Start Data provided

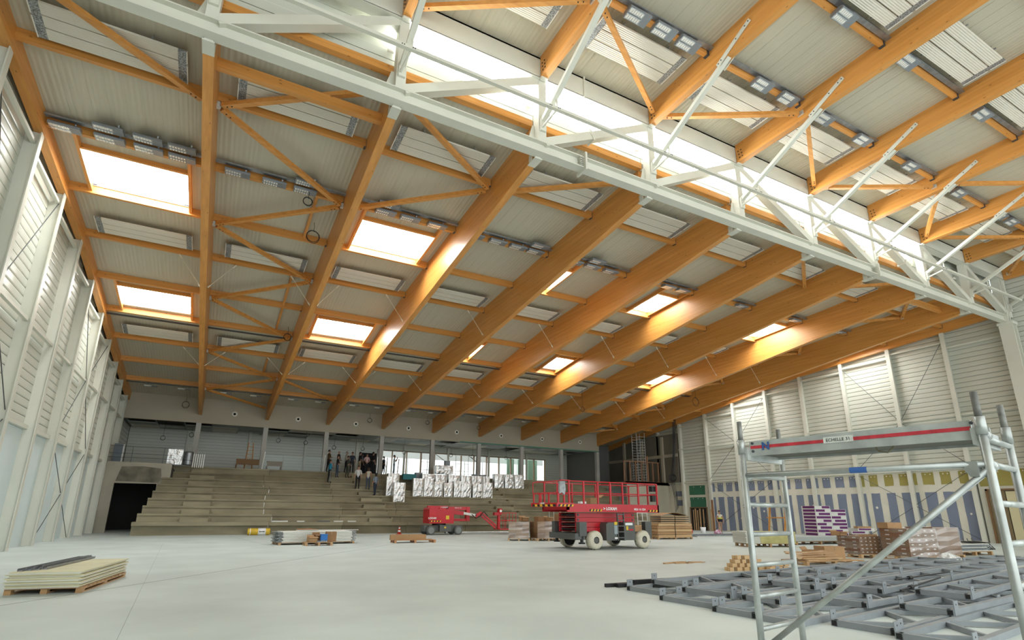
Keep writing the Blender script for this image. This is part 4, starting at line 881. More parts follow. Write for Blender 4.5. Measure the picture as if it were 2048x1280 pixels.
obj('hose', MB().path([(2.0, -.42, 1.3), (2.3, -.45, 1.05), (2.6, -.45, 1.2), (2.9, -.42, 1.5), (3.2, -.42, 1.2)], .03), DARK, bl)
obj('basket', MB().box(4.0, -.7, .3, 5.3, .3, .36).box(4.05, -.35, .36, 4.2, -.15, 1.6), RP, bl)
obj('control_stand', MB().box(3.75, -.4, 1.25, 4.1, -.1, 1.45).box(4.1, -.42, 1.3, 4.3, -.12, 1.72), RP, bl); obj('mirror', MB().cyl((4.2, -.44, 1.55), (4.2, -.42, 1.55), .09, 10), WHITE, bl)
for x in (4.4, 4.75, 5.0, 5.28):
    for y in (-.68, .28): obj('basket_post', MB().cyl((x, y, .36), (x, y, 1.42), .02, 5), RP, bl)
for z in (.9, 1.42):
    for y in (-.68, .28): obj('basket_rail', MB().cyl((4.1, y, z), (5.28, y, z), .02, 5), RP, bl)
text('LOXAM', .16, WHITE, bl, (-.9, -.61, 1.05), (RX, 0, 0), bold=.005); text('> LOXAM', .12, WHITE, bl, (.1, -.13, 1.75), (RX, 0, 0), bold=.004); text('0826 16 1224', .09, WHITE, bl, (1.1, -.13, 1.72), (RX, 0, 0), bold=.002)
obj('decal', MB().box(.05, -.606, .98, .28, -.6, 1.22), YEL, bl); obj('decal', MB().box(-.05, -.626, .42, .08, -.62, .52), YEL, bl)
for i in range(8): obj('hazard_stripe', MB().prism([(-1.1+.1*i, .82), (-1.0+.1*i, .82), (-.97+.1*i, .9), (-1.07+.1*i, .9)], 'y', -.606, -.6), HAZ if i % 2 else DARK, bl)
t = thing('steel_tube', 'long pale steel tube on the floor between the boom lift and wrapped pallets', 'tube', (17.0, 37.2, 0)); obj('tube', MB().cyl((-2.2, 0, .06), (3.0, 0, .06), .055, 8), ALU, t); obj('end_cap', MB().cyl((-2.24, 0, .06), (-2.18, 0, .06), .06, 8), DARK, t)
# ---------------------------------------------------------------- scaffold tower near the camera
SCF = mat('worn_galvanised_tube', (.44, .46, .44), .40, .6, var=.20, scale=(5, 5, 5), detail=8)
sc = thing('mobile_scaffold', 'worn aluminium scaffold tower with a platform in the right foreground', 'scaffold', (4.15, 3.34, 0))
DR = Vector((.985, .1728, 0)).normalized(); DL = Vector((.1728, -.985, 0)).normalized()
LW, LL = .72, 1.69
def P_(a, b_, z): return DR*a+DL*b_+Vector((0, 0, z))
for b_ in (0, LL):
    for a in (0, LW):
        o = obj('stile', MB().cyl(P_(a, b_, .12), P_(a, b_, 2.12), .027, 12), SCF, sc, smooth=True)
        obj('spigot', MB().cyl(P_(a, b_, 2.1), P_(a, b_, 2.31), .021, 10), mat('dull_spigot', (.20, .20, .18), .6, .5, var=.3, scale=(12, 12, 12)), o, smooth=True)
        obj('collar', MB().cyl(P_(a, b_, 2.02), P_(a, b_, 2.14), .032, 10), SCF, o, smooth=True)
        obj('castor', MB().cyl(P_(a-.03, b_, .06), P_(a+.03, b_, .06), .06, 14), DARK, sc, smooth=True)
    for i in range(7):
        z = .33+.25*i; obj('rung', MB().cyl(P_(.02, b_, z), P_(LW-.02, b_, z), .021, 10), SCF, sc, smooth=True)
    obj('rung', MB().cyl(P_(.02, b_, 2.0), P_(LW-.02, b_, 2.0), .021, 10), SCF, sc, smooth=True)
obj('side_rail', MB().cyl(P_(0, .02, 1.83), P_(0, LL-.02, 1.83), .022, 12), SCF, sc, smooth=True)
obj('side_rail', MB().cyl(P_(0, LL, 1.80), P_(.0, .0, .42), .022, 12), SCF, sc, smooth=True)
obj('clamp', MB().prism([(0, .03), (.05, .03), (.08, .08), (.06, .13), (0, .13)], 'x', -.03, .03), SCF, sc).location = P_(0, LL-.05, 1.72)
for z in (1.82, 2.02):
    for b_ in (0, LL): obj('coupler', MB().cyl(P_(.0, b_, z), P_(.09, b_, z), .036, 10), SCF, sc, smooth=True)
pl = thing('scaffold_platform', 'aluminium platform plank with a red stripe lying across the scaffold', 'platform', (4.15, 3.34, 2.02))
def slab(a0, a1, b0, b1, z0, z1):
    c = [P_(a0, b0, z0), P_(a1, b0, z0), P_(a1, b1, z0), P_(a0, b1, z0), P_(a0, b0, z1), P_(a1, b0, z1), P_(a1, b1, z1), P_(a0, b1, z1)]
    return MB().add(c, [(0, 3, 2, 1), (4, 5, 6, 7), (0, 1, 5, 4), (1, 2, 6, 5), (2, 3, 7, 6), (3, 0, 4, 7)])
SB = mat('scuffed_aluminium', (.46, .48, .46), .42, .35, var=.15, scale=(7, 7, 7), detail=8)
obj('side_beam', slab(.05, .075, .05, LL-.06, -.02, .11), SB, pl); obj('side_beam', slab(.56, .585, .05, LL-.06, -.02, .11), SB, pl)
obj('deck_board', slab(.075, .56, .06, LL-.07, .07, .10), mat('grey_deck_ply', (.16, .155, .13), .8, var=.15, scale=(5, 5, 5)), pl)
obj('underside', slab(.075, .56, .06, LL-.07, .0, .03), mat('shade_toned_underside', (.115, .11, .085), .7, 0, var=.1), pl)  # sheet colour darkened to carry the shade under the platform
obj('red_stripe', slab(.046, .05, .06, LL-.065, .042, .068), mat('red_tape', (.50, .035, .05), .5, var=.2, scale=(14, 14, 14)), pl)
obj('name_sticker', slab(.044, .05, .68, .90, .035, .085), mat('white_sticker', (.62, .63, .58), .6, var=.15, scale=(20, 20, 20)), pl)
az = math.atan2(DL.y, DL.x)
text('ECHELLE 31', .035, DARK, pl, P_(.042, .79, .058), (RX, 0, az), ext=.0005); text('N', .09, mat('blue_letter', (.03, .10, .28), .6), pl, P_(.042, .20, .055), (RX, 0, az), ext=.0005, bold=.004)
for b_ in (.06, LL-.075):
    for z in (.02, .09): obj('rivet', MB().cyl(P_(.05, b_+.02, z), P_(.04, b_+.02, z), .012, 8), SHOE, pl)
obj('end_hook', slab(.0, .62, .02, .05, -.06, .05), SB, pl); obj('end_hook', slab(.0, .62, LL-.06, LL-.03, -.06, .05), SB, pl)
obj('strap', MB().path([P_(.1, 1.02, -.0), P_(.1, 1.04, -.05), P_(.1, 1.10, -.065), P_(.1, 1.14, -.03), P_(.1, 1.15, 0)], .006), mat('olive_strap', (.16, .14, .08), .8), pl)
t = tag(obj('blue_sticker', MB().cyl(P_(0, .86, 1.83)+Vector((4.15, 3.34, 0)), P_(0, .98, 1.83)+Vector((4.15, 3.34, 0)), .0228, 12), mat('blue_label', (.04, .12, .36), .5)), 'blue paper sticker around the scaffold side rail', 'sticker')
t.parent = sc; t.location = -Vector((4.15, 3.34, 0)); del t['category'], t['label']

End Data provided

:: Task prompt ::
Produce an exact copy of each line of data, skipping embedded images.

:: Problem solution ::
Keep writing the Blender script for this image. This is part 4, starting at line 881. More parts follow. Write for Blender 4.5. Measure the picture as if it were 2048x1280 pixels.
obj('hose', MB().path([(2.0, -.42, 1.3), (2.3, -.45, 1.05), (2.6, -.45, 1.2), (2.9, -.42, 1.5), (3.2, -.42, 1.2)], .03), DARK, bl)
obj('basket', MB().box(4.0, -.7, .3, 5.3, .3, .36).box(4.05, -.35, .36, 4.2, -.15, 1.6), RP, bl)
obj('control_stand', MB().box(3.75, -.4, 1.25, 4.1, -.1, 1.45).box(4.1, -.42, 1.3, 4.3, -.12, 1.72), RP, bl); obj('mirror', MB().cyl((4.2, -.44, 1.55), (4.2, -.42, 1.55), .09, 10), WHITE, bl)
for x in (4.4, 4.75, 5.0, 5.28):
    for y in (-.68, .28): obj('basket_post', MB().cyl((x, y, .36), (x, y, 1.42), .02, 5), RP, bl)
for z in (.9, 1.42):
    for y in (-.68, .28): obj('basket_rail', MB().cyl((4.1, y, z), (5.28, y, z), .02, 5), RP, bl)
text('LOXAM', .16, WHITE, bl, (-.9, -.61, 1.05), (RX, 0, 0), bold=.005); text('> LOXAM', .12, WHITE, bl, (.1, -.13, 1.75), (RX, 0, 0), bold=.004); text('0826 16 1224', .09, WHITE, bl, (1.1, -.13, 1.72), (RX, 0, 0), bold=.002)
obj('decal', MB().box(.05, -.606, .98, .28, -.6, 1.22), YEL, bl); obj('decal', MB().box(-.05, -.626, .42, .08, -.62, .52), YEL, bl)
for i in range(8): obj('hazard_stripe', MB().prism([(-1.1+.1*i, .82), (-1.0+.1*i, .82), (-.97+.1*i, .9), (-1.07+.1*i, .9)], 'y', -.606, -.6), HAZ if i % 2 else DARK, bl)
t = thing('steel_tube', 'long pale steel tube on the floor between the boom lift and wrapped pallets', 'tube', (17.0, 37.2, 0)); obj('tube', MB().cyl((-2.2, 0, .06), (3.0, 0, .06), .055, 8), ALU, t); obj('end_cap', MB().cyl((-2.24, 0, .06), (-2.18, 0, .06), .06, 8), DARK, t)
# ---------------------------------------------------------------- scaffold tower near the camera
SCF = mat('worn_galvanised_tube', (.44, .46, .44), .40, .6, var=.20, scale=(5, 5, 5), detail=8)
sc = thing('mobile_scaffold', 'worn aluminium scaffold tower with a platform in the right foreground', 'scaffold', (4.15, 3.34, 0))
DR = Vector((.985, .1728, 0)).normalized(); DL = Vector((.1728, -.985, 0)).normalized()
LW, LL = .72, 1.69
def P_(a, b_, z): return DR*a+DL*b_+Vector((0, 0, z))
for b_ in (0, LL):
    for a in (0, LW):
        o = obj('stile', MB().cyl(P_(a, b_, .12), P_(a, b_, 2.12), .027, 12), SCF, sc, smooth=True)
        obj('spigot', MB().cyl(P_(a, b_, 2.1), P_(a, b_, 2.31), .021, 10), mat('dull_spigot', (.20, .20, .18), .6, .5, var=.3, scale=(12, 12, 12)), o, smooth=True)
        obj('collar', MB().cyl(P_(a, b_, 2.02), P_(a, b_, 2.14), .032, 10), SCF, o, smooth=True)
        obj('castor', MB().cyl(P_(a-.03, b_, .06), P_(a+.03, b_, .06), .06, 14), DARK, sc, smooth=True)
    for i in range(7):
        z = .33+.25*i; obj('rung', MB().cyl(P_(.02, b_, z), P_(LW-.02, b_, z), .021, 10), SCF, sc, smooth=True)
    obj('rung', MB().cyl(P_(.02, b_, 2.0), P_(LW-.02, b_, 2.0), .021, 10), SCF, sc, smooth=True)
obj('side_rail', MB().cyl(P_(0, .02, 1.83), P_(0, LL-.02, 1.83), .022, 12), SCF, sc, smooth=True)
obj('side_rail', MB().cyl(P_(0, LL, 1.80), P_(.0, .0, .42), .022, 12), SCF, sc, smooth=True)
obj('clamp', MB().prism([(0, .03), (.05, .03), (.08, .08), (.06, .13), (0, .13)], 'x', -.03, .03), SCF, sc).location = P_(0, LL-.05, 1.72)
for z in (1.82, 2.02):
    for b_ in (0, LL): obj('coupler', MB().cyl(P_(.0, b_, z), P_(.09, b_, z), .036, 10), SCF, sc, smooth=True)
pl = thing('scaffold_platform', 'aluminium platform plank with a red stripe lying across the scaffold', 'platform', (4.15, 3.34, 2.02))
def slab(a0, a1, b0, b1, z0, z1):
    c = [P_(a0, b0, z0), P_(a1, b0, z0), P_(a1, b1, z0), P_(a0, b1, z0), P_(a0, b0, z1), P_(a1, b0, z1), P_(a1, b1, z1), P_(a0, b1, z1)]
    return MB().add(c, [(0, 3, 2, 1), (4, 5, 6, 7), (0, 1, 5, 4), (1, 2, 6, 5), (2, 3, 7, 6), (3, 0, 4, 7)])
SB = mat('scuffed_aluminium', (.46, .48, .46), .42, .35, var=.15, scale=(7, 7, 7), detail=8)
obj('side_beam', slab(.05, .075, .05, LL-.06, -.02, .11), SB, pl); obj('side_beam', slab(.56, .585, .05, LL-.06, -.02, .11), SB, pl)
obj('deck_board', slab(.075, .56, .06, LL-.07, .07, .10), mat('grey_deck_ply', (.16, .155, .13), .8, var=.15, scale=(5, 5, 5)), pl)
obj('underside', slab(.075, .56, .06, LL-.07, .0, .03), mat('shade_toned_underside', (.115, .11, .085), .7, 0, var=.1), pl)  # sheet colour darkened to carry the shade under the platform
obj('red_stripe', slab(.046, .05, .06, LL-.065, .042, .068), mat('red_tape', (.50, .035, .05), .5, var=.2, scale=(14, 14, 14)), pl)
obj('name_sticker', slab(.044, .05, .68, .90, .035, .085), mat('white_sticker', (.62, .63, .58), .6, var=.15, scale=(20, 20, 20)), pl)
az = math.atan2(DL.y, DL.x)
text('ECHELLE 31', .035, DARK, pl, P_(.042, .79, .058), (RX, 0, az), ext=.0005); text('N', .09, mat('blue_letter', (.03, .10, .28), .6), pl, P_(.042, .20, .055), (RX, 0, az), ext=.0005, bold=.004)
for b_ in (.06, LL-.075):
    for z in (.02, .09): obj('rivet', MB().cyl(P_(.05, b_+.02, z), P_(.04, b_+.02, z), .012, 8), SHOE, pl)
obj('end_hook', slab(.0, .62, .02, .05, -.06, .05), SB, pl); obj('end_hook', slab(.0, .62, LL-.06, LL-.03, -.06, .05), SB, pl)
obj('strap', MB().path([P_(.1, 1.02, -.0), P_(.1, 1.04, -.05), P_(.1, 1.10, -.065), P_(.1, 1.14, -.03), P_(.1, 1.15, 0)], .006), mat('olive_strap', (.16, .14, .08), .8), pl)
t = tag(obj('blue_sticker', MB().cyl(P_(0, .86, 1.83)+Vector((4.15, 3.34, 0)), P_(0, .98, 1.83)+Vector((4.15, 3.34, 0)), .0228, 12), mat('blue_label', (.04, .12, .36), .5)), 'blue paper sticker around the scaffold side rail', 'sticker')
t.parent = sc; t.location = -Vector((4.15, 3.34, 0)); del t['category'], t['label']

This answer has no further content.